Friday, October 2, 2009

Democracy at Work

I was once told by a Catholic theologian that God gave us freedom so that we could obey him in the best possible way. To do anything else is an abuse of His great gift.

Today the Irish will vote on the Lisbon Treaty for the second time, having got it wrong the first time. In the eyes of our masters in Brussels, the purpose of democracy is so that we can spontaneously agree with them and tell them how wonderful they are. Anything else is an abuse and means we must be put in our place.

There have been many occasions over the years when the EU has been unable to prevent referendums. With the collaboration of national governments it has developed a successful strategy of ignoring them or rerunning them until the right answer is given, which is then set in stone. The Irish themselves were told to vote again when they rejected the Nice treaty.

The Lisbon treaty is a deliberately complicated rehash of the Constitution, and it looks like what it is, the sort of mess that only a committee of bureauctrats who speak two dozen different languages and have no interest in, or even knowledge of, the people they claim to act on behalf of could possibly come up with. It is a hideous, unworkable mess, in which everyone has inserted their own favourite aspirations and desires and principles, with no regard whatsoever to practicalities, contradictions, realities or the will of the electorates.

Even if it were desirable in theory, it is utterly unworkable, but that doesn't bother them. The main purpose of the treaty is to create more and more important jobs to which national politicians who have become unelectable or embarassing to their national parties, and who know where the bodies are buried, can be appointed so that they can take vast sums of our money and pretend to be important. I have been saying for years, and shall continue to bore people by saying, that Tony Blair has had his eye on the job of President of Europe since before he became Prime Minister, and he needs this treaty to make it possible.

It is worth remembering that the Spanish and the Luxemburgers approved the Constitutional treaty in referenda in their countries. They were not asked to vote again on the Lisbon treaty because 'it's basically the same thing.' The French and the Dutch, who rejected it, were not allowed to vote again on Lisbon because 'it's completely different, not something that requires popular approval at all. Their rejection was ignored. The reason France and Holland voted in the first place was to give a veneer of democracy to the ratification process by holding referenda in a few 'safe ' countries which could be relied on to give the right answer. That trick backfired and it was decided not to allow the people to make any dcisions ever again, as they could not be trusted. They couldn't get around the Irish constitution, however, a problem which the Lisbon treaty takes care to solve.

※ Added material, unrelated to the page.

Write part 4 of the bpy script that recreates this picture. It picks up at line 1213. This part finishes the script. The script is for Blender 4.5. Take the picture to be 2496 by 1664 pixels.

Many things provided for in the Lisbon treaty are already being enacted, and it is almost certain that, even were the Irish to reject the treaty again, or the Czech President refuse to complete ratification, or David Cameron keep his promise, the things that matter to Brussels will be implemented anyway. The rest will, in any case, be largely ignored whatever happens.

Thos who rule us, in Westminister and Brussels, know we don't want them to do the great majority of the things they do. They know this very well, which is why they have made certain over the years that they don't have to listen to us. Today in Ireland democracy and freedom will once more be mocked.